The challenge at Tales of the Cocktail is not to fall in a hole, or not to do so too soon. The festival that takes fine drinking seriously started most mornings with drinks before 9 or 10, and while they were rarely big drinks, they added up. In one tasting room, I sampled two cachacas followed in short order by Hine's Rare VSOP and Hine's Antique XO cognacs--both cognacs that make you want a winter night that they could warm--in a 10 minute stretch. Even though the portions were moderate, I needed a water break afterwards.

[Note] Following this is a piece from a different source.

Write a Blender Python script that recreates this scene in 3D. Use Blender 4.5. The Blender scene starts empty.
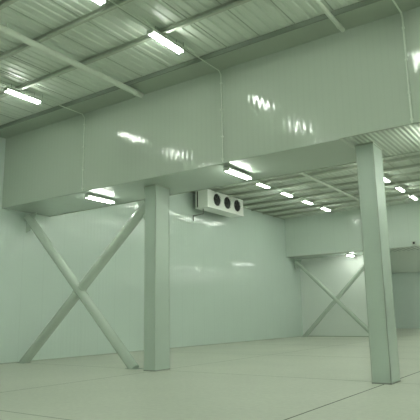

Some companies found novel ways to draw attention to their brands. Oxley Gin teamed with Meltdown Pops, the local popsicle company, to produce frozen gin cocktails on sticks. Auchentoshan's lovely line of scotch whiskeys was available for sample at Aidan Gill on Fulton Street, where drinks were served to accompany shaves. As a scotch drinker, I could see their distilled-in-three-different-wood-casks Three Wood as an everyday scotch (without looking at the price, which might change that assessment). In one tasting room, I tried a rhubarb tea spirit and really wish I'd have spent more time at that table since what I had was a knockout--gentle and novel, but hardly a novelty. On Sunday, Afternoon, "Street Food & Go Cups" presented food from New Orleans' food trucks and summer-friendly cocktails, the best of which was Leblon's blueberry and cachaca daiquiri-like cocktail. It went with everything, especially 3 p.m. in Lafayette Square. 

But there was more to Tales than drinks. There was an entire program of seminars aimed at bar owners, most of which I carefully avoided since the bar business is one I've never wanted to be in. Still, "Good to the Last Drop" took a counterintuitive look at a bar's green footprint, particularly where water and ice are concerned. Presenters Brad Farran and Nicholas Jarrett applied the lessons they learned trying to open a pop-up cocktail bar in the desert during Burning Man to explore water use. The limits to how much ice they could bring in and make forced them to be creative and consider how to limit their waste and reclaim much of the water used in the process of making cocktails. 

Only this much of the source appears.